Fluffles wrote:
> Ivan Voras wrote:
>> Fluffles wrote:
>>
>>   
>>> If you use dd on the raw device (meaning no UFS/VFS) there is no
>>> read-ahead. This means that the following DD-command will give lower STR
>>> read than the second:
>>>
>>> no read-ahead:
>>> dd if=/dev/mirror/data of=/dev/null bs=1m count=1000
>>> read-ahead and multiple I/O queue depth:
>>> dd if=/mounted/mirror/volume of=/dev/null bs=1m count=1000
>>>     
>> I'd agree in theory, but bonnie++ gives WORSE results than raw device:
>>   
> 
> On what hardware is this? Using any form of geom software RAID?
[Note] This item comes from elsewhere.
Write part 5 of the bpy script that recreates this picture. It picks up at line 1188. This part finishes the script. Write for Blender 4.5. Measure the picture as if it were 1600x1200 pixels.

Xeon 5110, 1.6 GHz, see benchmark results on stable mailing list (It's a
pretty fast dual-core CPU, core2-based). It's using geom_mirror and the
results are with "split" read algorithm.

> The low Per Char results would lead me to believe it's a very slow CPU;
> maybe VIA C3 or some old pentium? Modern systems should get 100MB/s+ in
> per-char bonnie benchmark, even a Sempron 2600+ 1.6GHz 128KB cache which
> costs about $39. Then it might be logical DD gets higher results since

Maybe on Linux, definitely not on FreeBSD. I've never seen per-char
bonnie++ results on FreeBSD that give more than 1 MB/s.

And before anyone starts debugging my setup, I'm not the only one with
such results :)

I recall there were reports before which show geom_mirror doesn't
achieve better performance with split reads.